La proposition de loi « renforçant la lutte contre le système prostitutionnel » rentrera en débat à l'Assemblée nationale à partir du 27 novembre. Avec elle, le groupe socialiste, qui a présenté ce texte, va ouvrir une nouvelle brèche permettant le blocage administratif des sites.
Le PS a déposé début octobre une proposition de loi visant à actionner un nouveau cas de blocage administratif. Il s’agira cette fois de couper l’accès à des sites qui « contreviennent à la loi française contre le proxénétisme et la traite des êtres humains ».
Une autorité administrative - qui n’est pas encore désignée - aura la faculté d’exiger des fournisseurs d’accès à internet qu’ils empêchent l’accès à ces services en ligne. Si le FAI n’est pas content, il devra lui-même saisir le juge, qui n’intervient donc qu’a posteriori, après la décision de blocage.
Selon le cœur de l’article 1er de la loi, « lorsque les nécessités de la lutte contre le proxénétisme et la traite des êtres humains aux fins d’exploitation sexuelle (…) le justifient, l’autorité administrative notifie aux [FAI] les adresses électroniques des services de communication au public en ligne contrevenant aux dispositions de cet article, auxquelles ces personnes doivent empêcher l’accès sans délai. Les décisions de l’autorité administrative peuvent être contestées devant le juge administratif dans les conditions de droit commun. »
Les FAI devront donc bloquer « sans délai » ces sites, une fois ceux-ci notifiés par l’administration. En plus, ils devront « mettre en place un dispositif facilement accessible et visible permettant à toute personne de porter à leur connaissance ce type de données ». Ils auront dès lors l’obligation d’informer les autorités publiques compétentes des activités illicites qui leur seraient signalées par ce biais, via Pharos.
Oublié le moratoire souhaité par le PS
La démarche tranche avec les positions passées du groupe qui, en 2010-2011 par exemple, s'opposait au blocage des sites pédopornographiques sans juge (loi LOPPSI, article 4).
Toujours en 2011, le PS avait également réclamé un moratoire sur les mesures de blocage/filtrage. Cette demande avait été adressée à l'occasion des débats sur le projet de loi Consommation de Frédéric Lefebvre.
Alors dans l’opposition, les socialistes avaient déposé un amendement pour dire combien étaient mauvaises les mesures envisagées (un blocage pourtant judiciaire), en réclamant une pause afin d'évaluer ces mécanismes plus en avant : « Ces mesures techniques engendrant des phénomènes de surblocage et de contournement perturbant le fonctionnement et la sécurité des réseaux et pouvant nuire à la liberté de communication et d'expression, il convient de procéder à une évaluation précise de ces dispositifs, comme le préconise le rapport sur la neutralité d'Internet publié en avril 2010. » (l’amendement, voir aussi notre article).

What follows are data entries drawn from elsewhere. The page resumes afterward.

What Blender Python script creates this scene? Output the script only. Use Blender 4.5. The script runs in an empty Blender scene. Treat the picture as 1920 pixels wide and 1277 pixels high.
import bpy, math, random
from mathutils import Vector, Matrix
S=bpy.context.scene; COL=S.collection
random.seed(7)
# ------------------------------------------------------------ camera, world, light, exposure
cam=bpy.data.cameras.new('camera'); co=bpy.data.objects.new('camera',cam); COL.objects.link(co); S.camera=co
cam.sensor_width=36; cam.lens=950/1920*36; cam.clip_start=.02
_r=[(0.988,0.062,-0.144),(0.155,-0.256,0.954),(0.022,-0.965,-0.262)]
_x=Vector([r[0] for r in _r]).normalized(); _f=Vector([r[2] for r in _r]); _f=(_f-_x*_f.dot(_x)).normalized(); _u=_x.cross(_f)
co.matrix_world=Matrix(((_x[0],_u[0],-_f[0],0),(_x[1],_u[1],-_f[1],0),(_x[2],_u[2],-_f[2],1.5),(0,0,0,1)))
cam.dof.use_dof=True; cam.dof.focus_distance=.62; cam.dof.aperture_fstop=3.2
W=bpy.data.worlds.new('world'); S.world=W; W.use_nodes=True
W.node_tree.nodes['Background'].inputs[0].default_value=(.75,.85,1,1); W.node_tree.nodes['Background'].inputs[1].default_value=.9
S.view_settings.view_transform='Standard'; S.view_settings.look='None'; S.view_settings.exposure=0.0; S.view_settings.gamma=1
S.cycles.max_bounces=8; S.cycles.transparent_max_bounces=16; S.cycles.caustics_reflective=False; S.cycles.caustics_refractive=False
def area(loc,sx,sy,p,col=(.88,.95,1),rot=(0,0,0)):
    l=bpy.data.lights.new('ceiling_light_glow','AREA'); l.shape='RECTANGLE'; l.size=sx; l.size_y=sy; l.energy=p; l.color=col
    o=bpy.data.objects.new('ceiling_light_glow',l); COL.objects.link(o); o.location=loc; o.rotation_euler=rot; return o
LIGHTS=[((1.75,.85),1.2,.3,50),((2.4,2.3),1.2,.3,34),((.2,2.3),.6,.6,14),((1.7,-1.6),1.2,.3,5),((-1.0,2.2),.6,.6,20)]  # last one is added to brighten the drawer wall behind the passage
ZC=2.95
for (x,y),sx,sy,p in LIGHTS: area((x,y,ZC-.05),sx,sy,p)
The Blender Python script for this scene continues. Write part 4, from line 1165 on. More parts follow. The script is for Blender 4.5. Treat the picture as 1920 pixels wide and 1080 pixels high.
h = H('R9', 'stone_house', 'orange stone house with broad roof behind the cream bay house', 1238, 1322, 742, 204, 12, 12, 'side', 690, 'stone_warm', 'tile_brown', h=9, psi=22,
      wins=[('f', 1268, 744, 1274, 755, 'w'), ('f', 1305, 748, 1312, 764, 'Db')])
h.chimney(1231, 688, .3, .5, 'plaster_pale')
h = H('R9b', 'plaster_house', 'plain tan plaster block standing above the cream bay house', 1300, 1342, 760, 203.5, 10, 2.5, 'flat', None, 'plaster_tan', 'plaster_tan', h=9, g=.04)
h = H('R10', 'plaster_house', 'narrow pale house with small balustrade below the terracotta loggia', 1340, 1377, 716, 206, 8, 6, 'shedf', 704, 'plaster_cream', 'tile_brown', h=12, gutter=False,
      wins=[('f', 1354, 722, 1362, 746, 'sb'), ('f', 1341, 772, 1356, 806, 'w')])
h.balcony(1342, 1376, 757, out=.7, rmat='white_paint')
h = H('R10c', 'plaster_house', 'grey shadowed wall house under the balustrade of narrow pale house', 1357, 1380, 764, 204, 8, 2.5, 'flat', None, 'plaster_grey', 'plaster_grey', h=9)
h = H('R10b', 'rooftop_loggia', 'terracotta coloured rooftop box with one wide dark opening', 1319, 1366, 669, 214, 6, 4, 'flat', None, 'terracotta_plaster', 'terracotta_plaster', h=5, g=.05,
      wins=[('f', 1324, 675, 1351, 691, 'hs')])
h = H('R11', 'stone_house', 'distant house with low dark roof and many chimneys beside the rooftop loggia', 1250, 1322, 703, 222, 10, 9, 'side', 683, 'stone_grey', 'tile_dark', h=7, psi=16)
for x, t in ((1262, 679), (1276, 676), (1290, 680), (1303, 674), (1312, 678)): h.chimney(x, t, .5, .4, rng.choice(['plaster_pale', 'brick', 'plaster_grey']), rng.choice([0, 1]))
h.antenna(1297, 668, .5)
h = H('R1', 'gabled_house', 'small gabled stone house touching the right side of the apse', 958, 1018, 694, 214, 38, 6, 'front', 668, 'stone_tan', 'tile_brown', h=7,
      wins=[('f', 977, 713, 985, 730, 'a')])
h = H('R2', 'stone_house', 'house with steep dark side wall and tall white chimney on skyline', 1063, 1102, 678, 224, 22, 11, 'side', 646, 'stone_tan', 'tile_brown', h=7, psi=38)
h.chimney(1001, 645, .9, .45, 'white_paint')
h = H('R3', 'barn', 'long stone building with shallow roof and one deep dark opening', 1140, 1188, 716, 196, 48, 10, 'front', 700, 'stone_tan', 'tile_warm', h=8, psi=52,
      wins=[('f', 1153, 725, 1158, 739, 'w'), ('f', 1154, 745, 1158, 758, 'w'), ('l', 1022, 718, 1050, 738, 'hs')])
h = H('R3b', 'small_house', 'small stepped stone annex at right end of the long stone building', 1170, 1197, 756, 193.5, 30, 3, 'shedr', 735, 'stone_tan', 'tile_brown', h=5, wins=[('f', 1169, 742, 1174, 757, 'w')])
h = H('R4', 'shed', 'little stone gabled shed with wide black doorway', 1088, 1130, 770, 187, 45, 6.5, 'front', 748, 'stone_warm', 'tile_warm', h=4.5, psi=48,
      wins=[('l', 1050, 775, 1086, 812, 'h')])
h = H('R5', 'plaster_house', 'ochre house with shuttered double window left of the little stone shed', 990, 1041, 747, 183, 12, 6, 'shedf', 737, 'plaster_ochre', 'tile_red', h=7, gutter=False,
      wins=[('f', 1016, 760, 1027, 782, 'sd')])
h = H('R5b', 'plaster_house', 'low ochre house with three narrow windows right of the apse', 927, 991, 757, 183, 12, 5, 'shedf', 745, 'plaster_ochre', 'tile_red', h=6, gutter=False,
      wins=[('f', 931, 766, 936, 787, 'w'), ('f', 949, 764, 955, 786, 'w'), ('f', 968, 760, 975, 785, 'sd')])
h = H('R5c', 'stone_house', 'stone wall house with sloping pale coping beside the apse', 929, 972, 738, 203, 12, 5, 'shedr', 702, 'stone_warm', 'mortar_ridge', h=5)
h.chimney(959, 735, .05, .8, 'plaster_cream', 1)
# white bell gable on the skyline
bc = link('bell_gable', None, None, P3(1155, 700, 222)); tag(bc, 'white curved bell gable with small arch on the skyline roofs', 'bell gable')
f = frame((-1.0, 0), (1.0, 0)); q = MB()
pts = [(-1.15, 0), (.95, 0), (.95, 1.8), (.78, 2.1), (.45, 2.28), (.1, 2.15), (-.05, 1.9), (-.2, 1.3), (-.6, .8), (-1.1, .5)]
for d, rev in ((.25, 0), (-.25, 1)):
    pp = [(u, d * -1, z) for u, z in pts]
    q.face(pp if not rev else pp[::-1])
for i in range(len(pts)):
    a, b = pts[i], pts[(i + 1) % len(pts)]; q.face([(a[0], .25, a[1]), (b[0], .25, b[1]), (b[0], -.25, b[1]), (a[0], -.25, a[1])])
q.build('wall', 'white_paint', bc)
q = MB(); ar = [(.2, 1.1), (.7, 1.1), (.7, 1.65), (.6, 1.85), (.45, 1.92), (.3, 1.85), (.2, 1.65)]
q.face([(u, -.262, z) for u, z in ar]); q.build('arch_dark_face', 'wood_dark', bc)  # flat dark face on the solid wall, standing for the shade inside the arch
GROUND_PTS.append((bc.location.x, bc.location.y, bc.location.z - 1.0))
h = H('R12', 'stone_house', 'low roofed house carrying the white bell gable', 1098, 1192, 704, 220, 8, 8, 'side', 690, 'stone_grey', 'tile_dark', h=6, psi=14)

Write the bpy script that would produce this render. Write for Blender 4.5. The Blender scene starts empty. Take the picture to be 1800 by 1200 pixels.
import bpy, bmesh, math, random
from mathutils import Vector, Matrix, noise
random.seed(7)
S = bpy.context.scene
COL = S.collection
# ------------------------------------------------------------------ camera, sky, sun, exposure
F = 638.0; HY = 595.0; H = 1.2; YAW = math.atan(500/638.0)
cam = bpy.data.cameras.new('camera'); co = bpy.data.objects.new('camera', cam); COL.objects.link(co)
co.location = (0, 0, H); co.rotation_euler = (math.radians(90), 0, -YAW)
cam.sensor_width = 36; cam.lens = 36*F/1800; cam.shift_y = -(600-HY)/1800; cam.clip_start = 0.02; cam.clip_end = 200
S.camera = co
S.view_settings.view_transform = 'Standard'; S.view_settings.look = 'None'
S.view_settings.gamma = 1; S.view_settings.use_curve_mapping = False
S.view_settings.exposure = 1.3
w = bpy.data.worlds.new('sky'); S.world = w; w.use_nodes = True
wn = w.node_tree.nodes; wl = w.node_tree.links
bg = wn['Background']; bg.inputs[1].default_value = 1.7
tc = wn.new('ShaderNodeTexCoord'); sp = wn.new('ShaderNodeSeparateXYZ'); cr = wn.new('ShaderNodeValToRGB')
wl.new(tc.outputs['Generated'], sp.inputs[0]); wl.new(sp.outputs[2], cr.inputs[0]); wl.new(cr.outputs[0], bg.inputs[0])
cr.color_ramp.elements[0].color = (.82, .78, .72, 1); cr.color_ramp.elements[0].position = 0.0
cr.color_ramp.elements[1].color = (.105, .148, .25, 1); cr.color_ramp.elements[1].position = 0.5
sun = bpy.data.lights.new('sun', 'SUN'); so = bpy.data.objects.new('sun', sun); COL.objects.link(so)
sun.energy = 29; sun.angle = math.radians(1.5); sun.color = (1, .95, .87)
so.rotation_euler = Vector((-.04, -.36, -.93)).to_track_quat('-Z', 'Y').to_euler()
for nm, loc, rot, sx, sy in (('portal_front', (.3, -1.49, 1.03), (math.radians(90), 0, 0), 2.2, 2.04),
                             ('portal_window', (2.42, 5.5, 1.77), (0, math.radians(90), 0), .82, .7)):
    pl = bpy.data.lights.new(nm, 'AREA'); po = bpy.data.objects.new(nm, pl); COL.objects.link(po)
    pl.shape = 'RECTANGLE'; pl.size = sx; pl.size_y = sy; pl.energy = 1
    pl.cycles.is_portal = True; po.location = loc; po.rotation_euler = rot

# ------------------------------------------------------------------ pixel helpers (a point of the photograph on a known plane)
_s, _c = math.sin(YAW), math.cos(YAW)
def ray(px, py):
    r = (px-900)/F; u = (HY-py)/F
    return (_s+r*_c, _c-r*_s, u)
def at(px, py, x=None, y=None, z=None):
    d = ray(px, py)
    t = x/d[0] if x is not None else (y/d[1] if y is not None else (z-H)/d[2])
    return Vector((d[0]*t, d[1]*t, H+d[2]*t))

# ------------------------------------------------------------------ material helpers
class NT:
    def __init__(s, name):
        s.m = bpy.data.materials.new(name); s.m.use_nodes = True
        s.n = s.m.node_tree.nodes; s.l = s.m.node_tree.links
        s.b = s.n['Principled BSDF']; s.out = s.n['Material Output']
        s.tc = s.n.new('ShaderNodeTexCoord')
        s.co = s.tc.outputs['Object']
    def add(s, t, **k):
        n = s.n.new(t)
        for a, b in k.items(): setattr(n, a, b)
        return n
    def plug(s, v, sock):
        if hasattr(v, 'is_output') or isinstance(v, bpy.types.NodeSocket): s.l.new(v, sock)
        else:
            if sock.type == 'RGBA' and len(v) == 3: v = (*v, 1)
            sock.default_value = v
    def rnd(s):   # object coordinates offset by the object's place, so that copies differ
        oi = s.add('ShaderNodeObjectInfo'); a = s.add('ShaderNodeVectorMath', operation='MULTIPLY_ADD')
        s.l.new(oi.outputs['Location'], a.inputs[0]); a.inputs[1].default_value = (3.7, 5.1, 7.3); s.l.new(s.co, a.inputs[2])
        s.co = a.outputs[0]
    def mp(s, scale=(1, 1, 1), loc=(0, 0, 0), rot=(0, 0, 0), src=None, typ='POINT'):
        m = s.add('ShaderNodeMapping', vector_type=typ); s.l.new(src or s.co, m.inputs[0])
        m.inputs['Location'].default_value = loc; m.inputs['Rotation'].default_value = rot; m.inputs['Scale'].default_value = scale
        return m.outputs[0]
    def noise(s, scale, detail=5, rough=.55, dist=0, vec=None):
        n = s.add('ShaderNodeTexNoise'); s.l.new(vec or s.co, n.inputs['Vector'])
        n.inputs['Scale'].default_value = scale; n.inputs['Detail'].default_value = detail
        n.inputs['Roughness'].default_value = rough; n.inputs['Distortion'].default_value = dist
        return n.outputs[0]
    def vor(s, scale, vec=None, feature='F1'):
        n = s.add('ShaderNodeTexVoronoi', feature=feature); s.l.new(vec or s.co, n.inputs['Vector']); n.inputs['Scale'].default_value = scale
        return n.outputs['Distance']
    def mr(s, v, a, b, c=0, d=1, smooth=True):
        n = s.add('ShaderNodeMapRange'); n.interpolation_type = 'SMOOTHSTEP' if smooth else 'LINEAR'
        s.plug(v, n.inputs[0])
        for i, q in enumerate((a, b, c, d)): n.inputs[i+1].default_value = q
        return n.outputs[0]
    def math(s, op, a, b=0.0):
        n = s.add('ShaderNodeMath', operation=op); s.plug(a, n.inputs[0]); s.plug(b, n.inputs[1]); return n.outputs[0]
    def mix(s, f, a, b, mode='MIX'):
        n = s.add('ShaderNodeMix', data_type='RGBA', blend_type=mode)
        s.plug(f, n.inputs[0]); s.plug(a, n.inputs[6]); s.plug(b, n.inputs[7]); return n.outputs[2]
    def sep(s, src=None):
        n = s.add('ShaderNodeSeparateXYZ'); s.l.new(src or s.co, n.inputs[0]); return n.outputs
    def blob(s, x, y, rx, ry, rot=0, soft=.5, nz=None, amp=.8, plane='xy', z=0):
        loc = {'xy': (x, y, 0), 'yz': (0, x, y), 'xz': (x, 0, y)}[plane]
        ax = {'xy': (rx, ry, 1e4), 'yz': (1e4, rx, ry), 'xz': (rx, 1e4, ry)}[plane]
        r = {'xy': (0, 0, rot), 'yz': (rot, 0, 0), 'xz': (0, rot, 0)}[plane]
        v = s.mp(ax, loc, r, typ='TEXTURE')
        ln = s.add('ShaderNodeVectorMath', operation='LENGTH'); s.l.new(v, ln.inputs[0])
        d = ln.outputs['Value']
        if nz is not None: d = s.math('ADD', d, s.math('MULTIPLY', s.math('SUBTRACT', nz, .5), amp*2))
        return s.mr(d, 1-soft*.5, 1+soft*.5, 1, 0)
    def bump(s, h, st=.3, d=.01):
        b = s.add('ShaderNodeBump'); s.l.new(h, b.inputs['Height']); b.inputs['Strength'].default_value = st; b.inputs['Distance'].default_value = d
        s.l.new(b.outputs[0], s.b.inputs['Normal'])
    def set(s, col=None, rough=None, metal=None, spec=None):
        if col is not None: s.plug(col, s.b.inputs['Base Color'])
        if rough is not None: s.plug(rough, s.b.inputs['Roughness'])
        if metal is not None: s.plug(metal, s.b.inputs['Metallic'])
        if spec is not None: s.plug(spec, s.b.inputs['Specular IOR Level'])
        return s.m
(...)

Le rapport dont il est ici fait mention avait été cosigné de l’UMP Laure de la Raudière et de la PS Corinne Erhel. Mais les choses ont bien changé depuis : le moratoire a été oublié et cette dernière fait aujourd’hui partie des signataires de la proposition de loi qui initie cette fois un cas de blocage sans juge.
Mieux, dans le rapport qui a précédé cette proposition de loi discutée à la fin du mois, la socialiste Maud Olivier avait émis un autre souhait : les FAI qui refuseront de bloquer l’accès au site pourront être mis en cause pour complicité de proxénétisme.
Quelle sera la réponse du Conseil constitutionnel ?
Il faudra maintenant attendre les débats pour mesurer les responsabilités précises des acteurs. Dans son recours contre la loi LOSSPI (blocage des sites pédopornographiques, notamment), le PS avait débordé d’arguments pour éviter ces mesures sans juge. Le Conseil constitutionnel avait finalement accepté cette mesure, mais dans les commentaires aux « Cahiers », il expliquait que la lutte contre l’exploitation sexuelle des mineurs était finalement un cas à part qui peut justifier ces mesures exceptionnelles.
Il sera du coup intéressant de voir s’il accepte ce contournement du juge au motif de lutte contre le proxénétisme et la traite des êtres humains aux fins d’exploitation sexuelle.